Senza crediti malati, la banca punta a un re-rating da parte del mercato, con miglioramento un Cet 1 ratio che dovrebbe passare dall’attuale 11% circa al 13,5% a fine piano.

Il pedale sarà schiacciato sugli impieghi, che saliranno da 97,6 miliardi a 100 mentre nel frattempo l’istituto senese punta a fare reddito. Morelli punta sulla base clienti della banca (4,7 milioni) e sul rilancio del segmento retail e small business, mentre le operazioni della clientela mass verranno trasferite sui canali online.

Prevista una crescita degli asset under management a 68 miliardi nel 2019 da 57 miliardi nel 2016. La gestione del rischio di credito sarà caratterizzata da una forte spinta all’automazione e all’utilizzo di strumenti analitici avanzati, sistemi di early detection, gestione proattiva e processi di recupero crediti ottimizzati, con un costo del rischio di circa 55 punti base e un Gross NPE Ratio pari al 16,2% nel 2019. A fine piano l’utile netto è visto a 1,1 miliardi, rispetto a una perdita di 4,8 miliardi nel 2016, con Rote oltre 11%.

Il cost income al 2019 sarà pari al 55% con la previsione di 2.600 tagli all’organico (circa 10%) e la chiusura di 500 filiali.

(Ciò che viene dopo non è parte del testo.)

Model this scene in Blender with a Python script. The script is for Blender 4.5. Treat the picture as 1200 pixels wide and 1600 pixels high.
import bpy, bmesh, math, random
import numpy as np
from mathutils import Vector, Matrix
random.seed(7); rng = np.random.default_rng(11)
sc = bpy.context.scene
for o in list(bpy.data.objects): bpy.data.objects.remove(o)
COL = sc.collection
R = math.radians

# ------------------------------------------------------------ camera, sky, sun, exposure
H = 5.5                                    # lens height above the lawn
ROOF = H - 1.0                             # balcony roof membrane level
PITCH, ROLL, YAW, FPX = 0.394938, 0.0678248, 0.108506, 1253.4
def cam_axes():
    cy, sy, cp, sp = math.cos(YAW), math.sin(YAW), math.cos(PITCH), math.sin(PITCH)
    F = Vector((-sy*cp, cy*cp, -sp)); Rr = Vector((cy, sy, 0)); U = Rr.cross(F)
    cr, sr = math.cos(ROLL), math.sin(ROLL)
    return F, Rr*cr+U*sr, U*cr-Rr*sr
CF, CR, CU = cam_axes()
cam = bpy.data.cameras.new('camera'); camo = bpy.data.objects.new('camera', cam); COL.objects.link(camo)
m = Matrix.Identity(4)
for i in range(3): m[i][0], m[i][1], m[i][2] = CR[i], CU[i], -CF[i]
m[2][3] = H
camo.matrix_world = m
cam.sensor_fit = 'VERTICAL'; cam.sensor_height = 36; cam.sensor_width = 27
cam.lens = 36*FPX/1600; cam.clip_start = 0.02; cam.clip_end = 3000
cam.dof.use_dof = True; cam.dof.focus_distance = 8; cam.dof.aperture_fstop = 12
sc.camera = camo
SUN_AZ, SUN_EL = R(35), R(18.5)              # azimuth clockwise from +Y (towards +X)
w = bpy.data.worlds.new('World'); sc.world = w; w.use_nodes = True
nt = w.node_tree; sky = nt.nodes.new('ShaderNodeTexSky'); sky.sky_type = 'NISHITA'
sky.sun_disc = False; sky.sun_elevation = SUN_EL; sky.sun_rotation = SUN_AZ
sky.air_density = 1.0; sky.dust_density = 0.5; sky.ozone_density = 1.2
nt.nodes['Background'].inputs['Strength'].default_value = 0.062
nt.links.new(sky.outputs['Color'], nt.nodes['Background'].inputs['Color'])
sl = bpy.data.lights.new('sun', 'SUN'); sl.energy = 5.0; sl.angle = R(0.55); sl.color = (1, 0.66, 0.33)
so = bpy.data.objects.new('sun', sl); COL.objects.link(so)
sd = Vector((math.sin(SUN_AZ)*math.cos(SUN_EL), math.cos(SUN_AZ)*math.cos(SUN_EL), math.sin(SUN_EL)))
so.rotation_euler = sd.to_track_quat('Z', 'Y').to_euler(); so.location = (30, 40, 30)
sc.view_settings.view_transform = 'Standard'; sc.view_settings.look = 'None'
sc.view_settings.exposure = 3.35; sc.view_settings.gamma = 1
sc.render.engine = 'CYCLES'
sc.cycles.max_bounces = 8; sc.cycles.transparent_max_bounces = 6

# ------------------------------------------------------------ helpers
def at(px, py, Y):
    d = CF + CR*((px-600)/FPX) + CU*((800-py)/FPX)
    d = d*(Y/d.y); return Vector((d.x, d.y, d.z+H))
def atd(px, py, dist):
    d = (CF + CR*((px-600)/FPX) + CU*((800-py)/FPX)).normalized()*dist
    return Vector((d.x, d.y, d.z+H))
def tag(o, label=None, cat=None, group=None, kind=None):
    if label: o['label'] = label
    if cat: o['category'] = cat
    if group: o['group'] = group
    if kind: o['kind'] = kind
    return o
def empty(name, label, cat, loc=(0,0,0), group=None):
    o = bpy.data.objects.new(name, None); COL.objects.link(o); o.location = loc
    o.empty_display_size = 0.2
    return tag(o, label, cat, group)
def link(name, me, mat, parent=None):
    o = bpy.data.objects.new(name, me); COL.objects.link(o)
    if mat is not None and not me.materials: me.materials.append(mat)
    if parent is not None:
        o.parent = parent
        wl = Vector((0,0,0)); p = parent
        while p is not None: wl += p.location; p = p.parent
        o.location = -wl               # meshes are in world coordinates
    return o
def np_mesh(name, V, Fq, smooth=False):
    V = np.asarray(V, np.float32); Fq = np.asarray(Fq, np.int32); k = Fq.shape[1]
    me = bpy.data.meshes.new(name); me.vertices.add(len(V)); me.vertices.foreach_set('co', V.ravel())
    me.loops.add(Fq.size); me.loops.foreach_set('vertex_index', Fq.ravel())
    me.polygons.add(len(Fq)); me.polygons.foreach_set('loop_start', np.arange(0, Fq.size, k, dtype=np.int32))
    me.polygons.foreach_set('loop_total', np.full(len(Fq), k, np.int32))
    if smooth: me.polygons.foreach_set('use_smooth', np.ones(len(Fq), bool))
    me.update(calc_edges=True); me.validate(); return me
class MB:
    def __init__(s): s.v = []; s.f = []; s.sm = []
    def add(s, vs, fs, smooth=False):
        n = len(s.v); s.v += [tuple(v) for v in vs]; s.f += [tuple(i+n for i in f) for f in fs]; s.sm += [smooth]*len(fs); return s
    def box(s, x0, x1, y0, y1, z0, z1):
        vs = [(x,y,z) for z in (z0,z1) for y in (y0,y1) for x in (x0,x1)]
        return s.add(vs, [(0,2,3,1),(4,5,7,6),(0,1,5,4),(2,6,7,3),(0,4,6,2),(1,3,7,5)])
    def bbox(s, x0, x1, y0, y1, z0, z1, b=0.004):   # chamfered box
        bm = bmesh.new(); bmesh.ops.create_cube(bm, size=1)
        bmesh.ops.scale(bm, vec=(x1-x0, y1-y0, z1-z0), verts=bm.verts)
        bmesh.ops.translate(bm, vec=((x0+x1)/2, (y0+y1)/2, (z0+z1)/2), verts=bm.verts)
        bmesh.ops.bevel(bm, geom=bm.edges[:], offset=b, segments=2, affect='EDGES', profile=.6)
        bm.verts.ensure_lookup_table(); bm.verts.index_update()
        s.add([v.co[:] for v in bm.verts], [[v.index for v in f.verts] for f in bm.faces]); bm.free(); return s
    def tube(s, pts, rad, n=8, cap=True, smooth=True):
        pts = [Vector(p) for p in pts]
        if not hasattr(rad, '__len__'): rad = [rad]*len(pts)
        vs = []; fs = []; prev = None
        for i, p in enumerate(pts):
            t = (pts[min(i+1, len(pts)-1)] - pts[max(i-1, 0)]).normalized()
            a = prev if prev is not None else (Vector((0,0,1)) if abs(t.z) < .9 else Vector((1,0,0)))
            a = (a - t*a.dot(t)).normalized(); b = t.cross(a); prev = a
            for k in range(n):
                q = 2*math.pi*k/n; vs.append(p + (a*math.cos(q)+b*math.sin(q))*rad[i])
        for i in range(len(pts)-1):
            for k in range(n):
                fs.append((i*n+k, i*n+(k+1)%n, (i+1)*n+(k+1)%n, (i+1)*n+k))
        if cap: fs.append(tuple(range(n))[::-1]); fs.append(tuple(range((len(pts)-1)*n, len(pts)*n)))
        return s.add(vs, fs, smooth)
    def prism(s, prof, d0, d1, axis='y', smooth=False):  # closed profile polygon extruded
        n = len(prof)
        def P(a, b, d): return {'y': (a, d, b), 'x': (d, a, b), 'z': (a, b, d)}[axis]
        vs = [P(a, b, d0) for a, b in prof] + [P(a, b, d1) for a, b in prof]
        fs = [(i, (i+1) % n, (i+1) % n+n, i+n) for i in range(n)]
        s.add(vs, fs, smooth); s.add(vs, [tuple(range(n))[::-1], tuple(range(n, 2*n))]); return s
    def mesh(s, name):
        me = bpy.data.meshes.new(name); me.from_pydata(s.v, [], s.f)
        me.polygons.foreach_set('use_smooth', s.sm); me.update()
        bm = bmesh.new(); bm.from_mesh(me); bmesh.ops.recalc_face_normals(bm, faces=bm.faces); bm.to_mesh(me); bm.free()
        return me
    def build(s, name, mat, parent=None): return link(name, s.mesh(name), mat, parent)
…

Il cet1 phased-in sarà a 13,5% e il liquidity coverage ratio supererà il 140%. Fra le novità emerse oggi, l’offerta da parte di Icbpi di acquisto delle attività di merchant acquiring per 520 milioni di euro.

Ora l’appuntamento è l’assemblea sull’operazione, convocata per il 24 novembre e nell’ordine del giorno è prevista anche la nomina del presidente e l’accorpamento delle azioni in ragione di 100 titoli esistenti per uno nuovo.